Known terrorists and extremists have been seen entering Europe with asylum seekers and illegal immigrants and once they're in an EU country, our border controls are completely inadequate to keep them out of the UK. Our lives are being put at risk by inadequate or non-existent border controls. Known terrorists and criminal gangs have entered the UK via EU countries and in many cases they have legal right under EU law to be here, no matter the risk to the population.

In the past we have assimilated the immigrant population and adopted elements of their culture as our own but we can't assimilate 654,000 people in a year (636k here legally plus 18k illegal immigrants). The population of the UK is estimated at 64.7m of which approximately 8.5m are registered as foreign born and an estimated 600k either entered the country illegally or overstayed their visas. One in seven people in the UK weren't born here and that's not an amount that can simply settle in, integrate with their local communities and enrich our culture in the same way immigrants from the Commonwealth did after the Second World War. In the 2011 census, 4.2m people (7.7% of the population at the time) spoke English as a second language which places an intolerable burden on public services and is a barrier to integration. Immigration on the scale we are seeing today is as unsustainable socially as it is economically.
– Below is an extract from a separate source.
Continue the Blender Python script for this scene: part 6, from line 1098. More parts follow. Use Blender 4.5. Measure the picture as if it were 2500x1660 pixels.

With immigration clearly out of control, UKIP's policy of freezing economic immigration for 5 years to allow the housing and labour market to recover before introducing a points-based system seems more sensible than ever. The March immigration figures are from before the EU declared an effective amnesty for illegal immigrants and bogus asylum seekers from the near east, tens of thousands of which have descended onto Calais trying to make their way illegally into the UK. The year end figures will make the 654,000 seem pale in comparison.

David Cameron has all but given up demanding an end to unlimited immigration from the EU - one of his "red lines" for renegotiation - after being told repeatedly that stopping it is out of the question. The aim of the EU has always been to turn Europe into a country (read the Schuman Declaration) and countries don't have internal border controls. Strengthening borders between EU countries doesn't do anything to maintain the illusion of a United States of Europe. We can't control our borders while we're in the EU.